+++ GIVEN MATERIAL +++
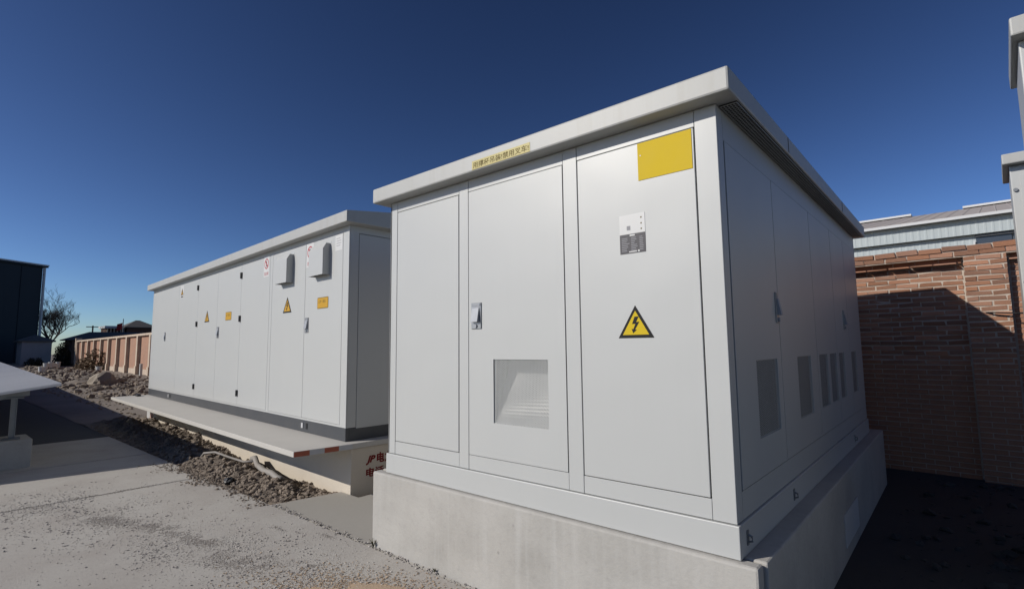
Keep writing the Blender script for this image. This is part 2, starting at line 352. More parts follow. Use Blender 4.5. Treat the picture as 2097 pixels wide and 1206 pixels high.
def patch(name, cx, cy, rx, ry, rot, material, z, sd_):
    n = 56; ring = []
    for k in range(n):
        t = 2 * pi * k / n; q = 1 + 0.5 * noise.noise(Vector((cos(t) * 1.6 + sd_, sin(t) * 1.6, sd_))) + 0.25 * noise.noise(Vector((cos(t) * 6, sin(t) * 6 + sd_, 1)))
        a, b = rx * q * cos(t), ry * q * sin(t); ring.append((cx + a * cos(rot) - b * sin(rot), cy + a * sin(rot) + b * cos(rot)))
    v = [(cx, cy, z + 0.006)] + [(cx + (x - cx) * 0.7, cy + (y - cy) * 0.7, z + 0.005) for x, y in ring] + [(x, y, z) for x, y in ring]
    f = [(0, 1 + k, 1 + (k + 1) % n) for k in range(n)] + [(1 + k, 1 + n + k, 1 + n + (k + 1) % n, 1 + (k + 1) % n) for k in range(n)]
    me = bpy.data.meshes.new(name); me.from_pydata(v, [], f); me.materials.append(material)
    o = bpy.data.objects.new(name, me); C.objects.link(o); return tag(o, kind='stuff')
sp = []
while len(sp) < 7500:
    x = random.uniform(-8.4, -2.2); y = random.uniform(0.4, 2.58)
    if random.random() > (0.03 + band(x, y)) * (0.6 + 0.8 * max(-0.6, fbm(x, y, 2.2))): continue
    s_ = 0.0022 + 0.004 * random.random() ** 2; sp.append((x, y, s_ * 0.3, s_))
tag(stones('pale_gravel', sp, M['pale_gravel'], 0.25, 0.6), kind='stuff')
sp = []
for (cx, cy, rx, ry, ro, n_) in ((-6.45, 1.36, 0.42, 0.12, 0.3, 2600), (-5.75, 1.62, 0.3, 0.09, 0.2, 1500), (-5.1, 1.75, 0.35, 0.10, 0.25, 1600), (-4.35, 1.80, 0.40, 0.14, 0.3, 2600), (-3.85, 2.12, 0.16, 0.05, 0.2, 700), (-7.63, 1.45, 0.05, 0.7, 0.0, 1500), (-4.9, 2.33, 0.09, 0.03, 0.1, 160), (-4.35, 2.52, 0.10, 0.03, 0.1, 160)):
    for _ in range(n_):
        a, b_ = random.gauss(0, rx * 0.6), random.gauss(0, ry * 0.6); x, y = cx + a * cos(ro) - b_ * sin(ro), cy + a * sin(ro) + b_ * cos(ro)
        if fbm(x, y, 5.0) < -0.22: continue
        s_ = random.uniform(0.0025, 0.0065); sp.append((x, min(y, 2.6), s_ * 0.05, s_))
tag(stones('fine_grit', sp, M['grit'], 0.2, 0.35), kind='stuff')
sp = []
for _ in range(5200):
    a, b_ = random.gauss(0, 0.48), random.gauss(0, 0.2); x, y = -3.0 + a * 0.94 - b_ * 0.34, 2.12 + a * 0.34 + b_ * 0.94
    if y < 2.6: s_ = random.uniform(0.003, 0.008); sp.append((x, y, 0.004, s_))
tag(stones('sand_grains', sp, M['sand'], 0.2, 0.4), kind='stuff')
patch('sand_patch', -2.95, 2.1, 0.62, 0.24, 0.35, M['sand'], 0.003, 5.5)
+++
--- WHAT IS EXPECTED ---
Without the pictures, output the full listing exactly as it stands.

--- RESPONSE ---
Keep writing the Blender script for this image. This is part 2, starting at line 352. More parts follow. Use Blender 4.5. Treat the picture as 2097 pixels wide and 1206 pixels high.
def patch(name, cx, cy, rx, ry, rot, material, z, sd_):
    n = 56; ring = []
    for k in range(n):
        t = 2 * pi * k / n; q = 1 + 0.5 * noise.noise(Vector((cos(t) * 1.6 + sd_, sin(t) * 1.6, sd_))) + 0.25 * noise.noise(Vector((cos(t) * 6, sin(t) * 6 + sd_, 1)))
        a, b = rx * q * cos(t), ry * q * sin(t); ring.append((cx + a * cos(rot) - b * sin(rot), cy + a * sin(rot) + b * cos(rot)))
    v = [(cx, cy, z + 0.006)] + [(cx + (x - cx) * 0.7, cy + (y - cy) * 0.7, z + 0.005) for x, y in ring] + [(x, y, z) for x, y in ring]
    f = [(0, 1 + k, 1 + (k + 1) % n) for k in range(n)] + [(1 + k, 1 + n + k, 1 + n + (k + 1) % n, 1 + (k + 1) % n) for k in range(n)]
    me = bpy.data.meshes.new(name); me.from_pydata(v, [], f); me.materials.append(material)
    o = bpy.data.objects.new(name, me); C.objects.link(o); return tag(o, kind='stuff')
sp = []
while len(sp) < 7500:
    x = random.uniform(-8.4, -2.2); y = random.uniform(0.4, 2.58)
    if random.random() > (0.03 + band(x, y)) * (0.6 + 0.8 * max(-0.6, fbm(x, y, 2.2))): continue
    s_ = 0.0022 + 0.004 * random.random() ** 2; sp.append((x, y, s_ * 0.3, s_))
tag(stones('pale_gravel', sp, M['pale_gravel'], 0.25, 0.6), kind='stuff')
sp = []
for (cx, cy, rx, ry, ro, n_) in ((-6.45, 1.36, 0.42, 0.12, 0.3, 2600), (-5.75, 1.62, 0.3, 0.09, 0.2, 1500), (-5.1, 1.75, 0.35, 0.10, 0.25, 1600), (-4.35, 1.80, 0.40, 0.14, 0.3, 2600), (-3.85, 2.12, 0.16, 0.05, 0.2, 700), (-7.63, 1.45, 0.05, 0.7, 0.0, 1500), (-4.9, 2.33, 0.09, 0.03, 0.1, 160), (-4.35, 2.52, 0.10, 0.03, 0.1, 160)):
    for _ in range(n_):
        a, b_ = random.gauss(0, rx * 0.6), random.gauss(0, ry * 0.6); x, y = cx + a * cos(ro) - b_ * sin(ro), cy + a * sin(ro) + b_ * cos(ro)
        if fbm(x, y, 5.0) < -0.22: continue
        s_ = random.uniform(0.0025, 0.0065); sp.append((x, min(y, 2.6), s_ * 0.05, s_))
tag(stones('fine_grit', sp, M['grit'], 0.2, 0.35), kind='stuff')
sp = []
for _ in range(5200):
    a, b_ = random.gauss(0, 0.48), random.gauss(0, 0.2); x, y = -3.0 + a * 0.94 - b_ * 0.34, 2.12 + a * 0.34 + b_ * 0.94
    if y < 2.6: s_ = random.uniform(0.003, 0.008); sp.append((x, y, 0.004, s_))
tag(stones('sand_grains', sp, M['sand'], 0.2, 0.4), kind='stuff')
patch('sand_patch', -2.95, 2.1, 0.62, 0.24, 0.35, M['sand'], 0.003, 5.5)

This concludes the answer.